« about Clancy | Main | I'm healed! »

May 29, 2006

Banking and learning

Ordinarily I teach very dialogic classes. They may (or may not) be carefully planned and orchestrated, but what happens in class is very interactive, very collaborative.

This fall I'm teaching two authorship courses—a grad course and an advanced undergrad. Authorship is my field of specialty. I do a lot of guest lectures at other campuses on topics in authorship (usually but not always plagiarism). And in my grad class this fall, I intend to devote some class sessions to lecturing. It's the most efficient way to move through an overview understanding of the subfields within authorship. One of the students who will be in that grad class has already done some work in the field. The rest almost certainly have not. Most or all of them will be PhD students in composition and rhetoric. Even in composition, rhetoric, and literary studies, the phrase "authorship studies" is often taken to be a synonym for "the study of writing."
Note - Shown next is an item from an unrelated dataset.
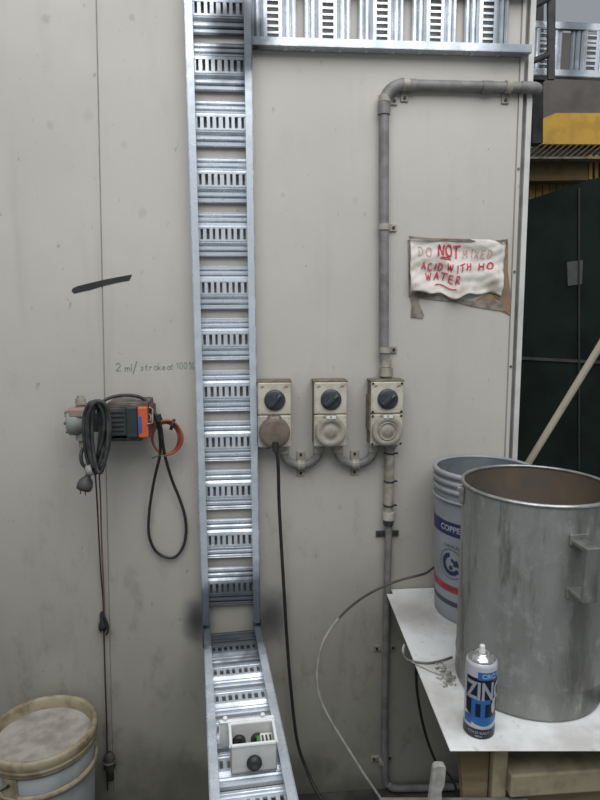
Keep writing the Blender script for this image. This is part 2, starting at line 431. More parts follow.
# splice plates at the bend, sprayed dark
M_SPL = M('sprayed_steel', (.10,.11,.12), (.07,.075,.08), .6, .3)
for sd_ in (-1, 1):
    MB().box((.012, sd_*.0845, .030), (.075, .003, .07), bev=.001).build('splice_plate', M_SPL, horiz, local=True)
jp = MB().box((.033, 0, .014), (.052, .156, .003), bev=.001).build('joining_plate', M_SPL, horiz, local=True)
MB().box((.022, 0, .017), (.004, .150, .004), bev=.001).build('plate_ridge', M_GALV, jp, local=True)
MB().box((.046, 0, .017), (.004, .150, .004), bev=.001).build('plate_ridge', M_SPL, jp, local=True)
# background ladder beyond the wall end
ba = W(531, 73, .25); bb_ = W(680, 79, .25); ba.y = bb_.y = .29
U4 = (bb_-ba).normalized(); up4 = U4.cross(V(0,-1,0)); up4 = up4 if up4.z > 0 else -up4
s1 = (W(544, 45, .27)-ba).dot(U4); tw4 = (W(560, 73, .25)-W(560, 18, .25)).length
ladder('cable_ladder', 'galvanised cable ladder continuing past the wall end, above the yellow beam', 'cable ladder', ba + up4*tw4/2, U4, (0,-1,0), .5, tw4, .155, s1, 3, ratio=.80, depth=.024)

# ============================================================ WALL END: BEYOND THE OPENING
def quadbox(mb, pts, y, th):
    mb.prism([W(px, py, y) for px, py in pts], (0, th, 0)); return mb
M_YEL = M('ochre_paint', (.64,.37,.05), (.50,.29,.045), .6, scale=14)
M_YBR = M('grimy_ochre_paint', (.36,.24,.065), (.25,.165,.05), .7, scale=18)
M_DKGR = M('dark_green_paint', (.011,.017,.013), (.006,.010,.008), .85, scale=5); M_DKGR.node_tree.nodes['Principled BSDF'].inputs['Specular IOR Level'].default_value = .15
yb = .95
t = thing('steel_platform', 'yellow painted steel platform edge with dark ribbed deck, beyond the wall end', 'platform', W(560, 170, yb))
quadbox(MB(), [(541,120),(548,116),(556,113),(720,113),(720,145),(541,144)], yb, .05).build('fascia_plate', M_YEL, t)
quadbox(MB(), [(505,143.5),(720,143.5),(720,157),(505,157)], yb+.03, .03).build('deck_recess', M('dark_deck_steel', (.05,.043,.03), (.03,.027,.02), .6, .2), t)  # dark steel plate set back behind the deck bars
for i in range(30):
    x0 = 528 + i*6.2
    MB().tube([W(x0+7, 144.5, yb-.004), W(x0-8, 157, yb-.016)], .0035, n=5, smooth=False).build('deck_bar', M('deck_steel', (.17,.145,.09), (.09,.08,.055), .5, .4), t)
quadbox(MB(), [(515,158),(588,158),(588,180),(515,181)], yb-.1, .08).build('lower_beam', M('brown_beam_paint', (.15,.105,.042), (.10,.07,.03), .7, scale=12), t)
for i in range(12):
    x0 = 589 + i*6; quadbox(MB(), [(x0,155),(x0+3.4,155),(x0+3.4,179),(x0,179)], yb-.1, .06).build('rib', M_YBR, t)
for i in range(13):
    x0 = 515 + i*7; quadbox(MB(), [(x0,182),(x0+6.2,182),(x0+6.2,205),(x0,205)], yb-.02, .05).build('ribbed_board', M_YBR, t)
quadbox(MB(), [(500,156.6),(720,156.6),(720,158.6),(500,158.6)], yb-.17, .10).build('edge_strip', M('edge_strip_paint', (.30,.27,.20), (.15,.13,.09), .6, scale=60), t)
t = thing('dark_steel_post', 'dark steel post just beyond the wall end', 'post', W(538, 180, .5))
MB().prism([W(533,-30,.5), W(544,-30,.5), W(543,143,.5), W(533,143,.5)], (0,.05,0)).build('web', M_STEEL, t)
MB().prism([W(532,70,.49), W(546,71,.49), W(546,80,.49), W(532,79,.49)], (0,.07,0)).build('cleat', M_STEEL, t)
t = thing('steel_hanger', 'dark steel hanger strap in front of the far cable ladder', 'hanger', W(552, 80, .22))
MB().prism([W(548.5,-30,.22), W(556,-30,.22), W(555,79,.22), W(548.5,79,.22)], (0,.012,0)).build('strap', M_STEEL, t)
MB().tube([W(531,62,.20), W(548,55,.215)], .009, n=8, smooth=False).build('brace_rod', M_STEEL, t)
MB().tube([W(531,8,.20), W(549,-2,.215)], .009, n=8, smooth=False).build('brace_rod', M_STEEL, t)
# dark green cabinet
cy = .40
t = thing('dark_cabinet', 'tall dark green steel cabinet beyond the wall end with pale plate', 'cabinet', V(W(600,470,cy).x, cy+.17, 0))
pts = [W(505,207,cy), W(531,199,cy), W(560,189,cy), W(600,177,cy), W(700,150,cy)]
zb = .0
poly = pts + [V(pts[-1].x, cy, zb), V(pts[0].x, cy, zb)]
MB().prism(poly, (0,.34,0)).build('cabinet_body', M_DKGR, t)
quadbox(MB(), [(567,262),(583,260),(582,284),(568,286)], cy-.004, .004).build('name_plate', M('plate_grey', (.060,.068,.062), (.045,.05,.047), .5), t)
quadbox(MB(), [(578.5,188),(580,188),(580,470),(578.5,470)], cy-.008, .008).build('door_seam', M_BLACK, t)
quadbox(MB(), [(510,356),(700,366),(700,369),(510,359)], cy-.006, .006).build('rail', M_STEEL, t)

# ============================================================ CONDUITS AND SOCKETS
def saddle(parent, p, ears, r=.0145, mat=None, wide=.016, ax='z'):
    """strap over a pipe with screw ears; ears = list of (dx,dz) unit directions"""
    m_ = MB(); p = Vector(p)
    axis = V(0,0,1) if ax == 'z' else V(1,0,0)
    m_.cyl(p - axis*wide/2, p + axis*wide/2, r+.002, n=16)
    for dx, dz in ears:
        c = V(p.x + dx*(r+.011), -.003, p.z + dz*(r+.011))
        m_.box(c, (.026 if dx else wide+.004, .006, .026 if dz else wide+.004), bev=.0015)
    o = m_.build('saddle_clamp', mat or M_CONDL, parent)
    for dx, dz in ears:
        c = V(p.x + dx*(r+.015), -.006, p.z + dz*(r+.015))
        MB().cyl(c, c + V(0,-.003,0), .0042, n=10).build('screw', M_BLACK, o)
    return o
PR = .0135; PY = -.018
# upper conduit
e0 = W(387, 377, PY); e1 = W(384, 350, PY); e2 = W(384, 110, PY); e3 = W(400, 84.5, PY); e4 = W(528, 87.5, PY)
t = thing('electrical_conduit', 'grey conduit rising from the right-hand socket and bending right to the wall end', 'conduit', e0)
t.location.y = 0
c0 = e2 + V(0,0,.0)
path = [V(e0.x, PY, e0.z), e1, e2]
MB().tube([V(e0.x,PY,e0.z-.005), e1, e2], PR, n=14, smooth=False).build('riser_pipe', M_COND, t)
bend = [e2]
cxr, czr = e2.x+.052, e2.z
rad = .052; zc = e3.z - rad
for i in range(9):
    a_ = R(180 - 90*i/8); bend.append(V(e2.x+rad + rad*math.cos(a_), PY, zc + rad*math.sin(a_)))
MB().tube(bend, PR+.0022, n=14, smooth=False).build('bend', M_COND, t)
h0 = V(e2.x+rad, PY, e3.z)
MB().tube([h0, e4], PR, n=14, smooth=False).build('crossing_pipe', M_COND, t)
el = [e4 + V(-.02,0,0), e4 + V(.008,0,0), e4 + V(.024,.006,0), e4 + V(.032,.022,0), e4 + V(.034,.10,0), e4 + V(.034,.25,0)]
MB().tube(el, PR+.002, n=14).build('end_elbow', M_COND, t)
for px in (410, 487):
    p = W(px, 85 + (px-400)*.024, PY); MB().cyl(p + V(-.014,0,0), p + V(.014,0,0), PR+.0025, n=16).build('coupling', M_COND, t)
MB().cyl(e2 + V(0,0,-.012), e2 + V(0,0,.012), PR+.0035, n=16).build('coupling', M_COND, t)
for py in (362, 371):
    p = W(386, py, PY); MB().cyl(p + V(0,0,-.014), p + V(0,0,.010), PR+(.006 if py > 365 else .002), n=16).build('entry_collar', M_CONDL, t)
saddle(t, W(384, 227, PY), [(1,0)]); saddle(t, W(384.5, 350, PY), [(1,0)])
saddle(t, W(384.5, 99, PY), [(1,0)])
saddle(t, W(406, 84.7, PY), [(0,-1)], ax='x'); saddle(t, W(508, 87, PY), [(0,-1)], ax='x')

# sockets
def socket(px, variant, label):
    """px = centre of the front on the photo; sizes are those of the real fitting"""
    fy = -.062
    c = W(px, 415.2 - (px-274)*.012, fy); hw, hh = .0460, .0915
    t = thing('switched_socket', label, 'socket', V(c.x, 0, c.z-hh), 'industrial switched sockets on the wall')
    MB().box((c.x, -.026, c.z), (2*hw-.002, .052, 2*hh-.002), bev=.005).build('back_box', M_SOCKG, t)
    MB().box((c.x, -.057, c.z+hh/2), (2*hw, .010, hh-.0015), bev=.004).build('switch_plate', M_SOCK, t)
    MB().box((c.x, -.057, c.z-hh/2), (2*hw, .010, hh-.0015), bev=.004).build('socket_plate', M_SOCK, t)
    MB().box((c.x, -.032, c.z+hh+.001), (2*hw+.004, .058, .005), bev=.002).build('dirty_top_ledge', M_SOCKG, t)
    # rotary switch
    k = V(c.x+.001, fy, c.z+.042)
    ko = MB().lathe(k, [(.029,0),(.029,.004),(.0275,.007),(.024,.0085),(0.0001,.0085)], 32, (0,-1,0)).build('switch_dial', M_DKNOB, t)
    rot = Matrix.Rotation(R(-42 if variant else -50), 4, 'Y')
    MB().box(k + V(0,-.013,0), (.046,.012,.013), rot.to_3x3(), bev=.003).build('grip', M_DKNOB, ko)
    MB().box(k + rot.to_3x3() @ V(.016,-.0195,0), (.010,.001,.002), rot.to_3x3()).build('pointer_mark', M('pointer_grey', (.30,.32,.33), None, .5), ko)
    # little printed marks beside the dial
    mk = M('faded_print', (.20,.16,.13), None, .7)
    m_ = MB()
    for dx in (-.033, .032):
        m_.box((c.x+dx, fy-.0003, c.z+.079), (.003,.0012,.006)); m_.box((c.x+dx-.004, fy-.0003, c.z+.077), (.004,.0012,.0016)); m_.box((c.x+dx+.004, fy-.0003, c.z+.079), (.002,.0012,.004))
    m_.build('printed_marks', mk, t)
    # spring flap over the outlet
    q = V(c.x-.001, fy, c.z-.046)
    fm = M_FLAPB if variant == 0 else M_FLAPG
    MB().lathe(q, [(.040,0),(.040,.006),(.0365,.010)], 40, (0,-1,0)).build('outlet_collar', M_SOCKG if variant == 0 else M_FLAPG, t)
    m_ = MB().lathe(q, [(.0425,.008),(.0425,.016),(.040,.019),(.0285,.0195),(.027,.017),(.0165,.0175),(.015,.0195),(.0001,.0195)] if variant else
                    [(.043,.010),(.043,.018),(.040,.022),(.03,.024),(.0001,.025)], 44, (0,-1,0))
    fo = m_.build('flap', fm, t)
    if variant == 2:
        MB().lathe(q, [(.026,.0175),(.0255,.0205),(.0235,.0205),(.023,.0175)], 40, (0,-1,0)).build('ring', M_CONDL, fo)
    hm = M_FLAPB if variant == 0 else M_FLAPG
    ho = MB().box(q + V(0,-.010,.040), (.036,.018,.012), bev=.002).build('hinge', hm, t)
    if variant:
        MB().box(q + V(-.008,-.0198,.041), (.010,.003,.009), bev=.001).build('hinge_block', M_WPLAS, ho)
        MB().box(q + V(.008,-.0198,.041), (.012,.003,.008), bev=.001).build('hinge_block', M_WPLAS, ho)
    else:
        MB().box(q + V(0,-.0198,.041), (.026,.003,.008), bev=.001).build('hinge_block', M_FLAPG, ho)
    for sx in (-1, 1):
        for dz in (.0855, .006, -.006, -.0855):
            p = V(c.x + sx*.0405, fy, c.z+dz)
            if variant == 2: MB().cyl(p, p+V(0,-.0022,0), .0034, n=10).build('screw', M_BLACK, t)
            else: MB().cyl(p, p+V(0,-.0008,0), .0030, n=10).build('screw', M_SOCK, t)
    for dx in (-.028, .028):
        p = V(c.x+dx, -.020, c.z-hh); MB().cyl(p+V(0,0,.001), p+V(0,0,-.010), .0165, n=16).build('entry_boss', M_CONDL, t)
    return t, c, q
s1, c1, q1 = socket(274.5, 0, 'left socket of three, brown stained flap with a black cable plugged in')
s2, c2, q2 = socket(330.5, 1, 'middle socket of three, grey flap closed, between two conduit loops')
s3, c3, q3 = socket(387, 2, 'right socket of three, under the tall conduit, black corner screws')
MB().box(c3*0 + V(c3.x-.0465,-.030,c3.z), (.005,.05,.10), bev=.001).build('rust_strip', M_SOCKG, s3)
def loop(ca, cb, label):
    xa, xb = ca.x+.028, cb.x-.028; zt = ca.z-.0915-.010; mid = (xa+xb)/2
    t = thing('conduit_loop', label, 'conduit', V(mid, 0, zt-.06), 'conduit loops between the sockets')
    hw = (xb-xa)/2; pts = [V(xa, -.020, zt+.003)]
    for i in range(11):
        a_ = PI + PI*i/10; pts.append(V(mid + hw*math.cos(a_)*1.0, -.020, zt-.012 + .040*math.sin(a_)))
    pts.append(V(xb, -.020, zt+.003))
    MB().tube(pts, .0125, n=12, sub=3).build('bent_pipe', M_COND, t)
    for x in (xa, xb): MB().cyl((x,-.020,zt+.002), (x,-.020,zt-.016), .0155, n=16).build('collar', M_CONDL, t)
    saddle(t, V(mid, -.018, zt-.052), [(0,1),(0,-1)], r=.0125, wide=.020, ax='x')
loop(c1, c2, 'U-shaped grey conduit joining the left and middle sockets')
loop(c2, c3, 'U-shaped grey conduit joining the middle and right sockets')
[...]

So for that PhD seminar, I can spend the entire semester dialogically giving the class a basic overview of the field of authorship studies. Or I can do that job in a few weeks via knowledge-transmission: one-hour lectures followed by discussion of assigned texts. And then (and meanwhile) we can move into collaborative and/or individual projects in authorship.

So yes, I'm giving serious consideration to lecturing this fall, in a class whose enrollment is likely to be 4-10 students. On hearing this, one of the students who will be in that class said, "Whoopee! We love lecturing! We love soaking up all that stuff!" I hope her sentiments are shared by others in the class! It's kind of funny, really, how comfortable I am with going and lecturing to faculty and/or grad students at other institutions but hesitate to do it in my own classes. I'm afraid that back in the Day when I was myself a grad student reading Elbow, Freire, and Shor, I may have overgeneralized their very sound ideas about pedagogy.

Still, lectures can be such bunk. Consider, for example, the attitudes expressed in the comments section on this post—especially #3, the poor burned soul who believes that all teachers are trying to avoid teaching and that lecturing and podcasting alike are standard mechanisms for accomplishing that avoidance.

Posted by senioritis at May 29, 2006 09:17 PM

Comments

There were many, many times during my graduate education when I would have LOVED a lecture instead of what I would now characterize as fumbling around. I'm working on getting over my fear of lecturing--a result of our field's love affair with the principals of critical pedagogy, I think. Lecturing=banking model=BAD.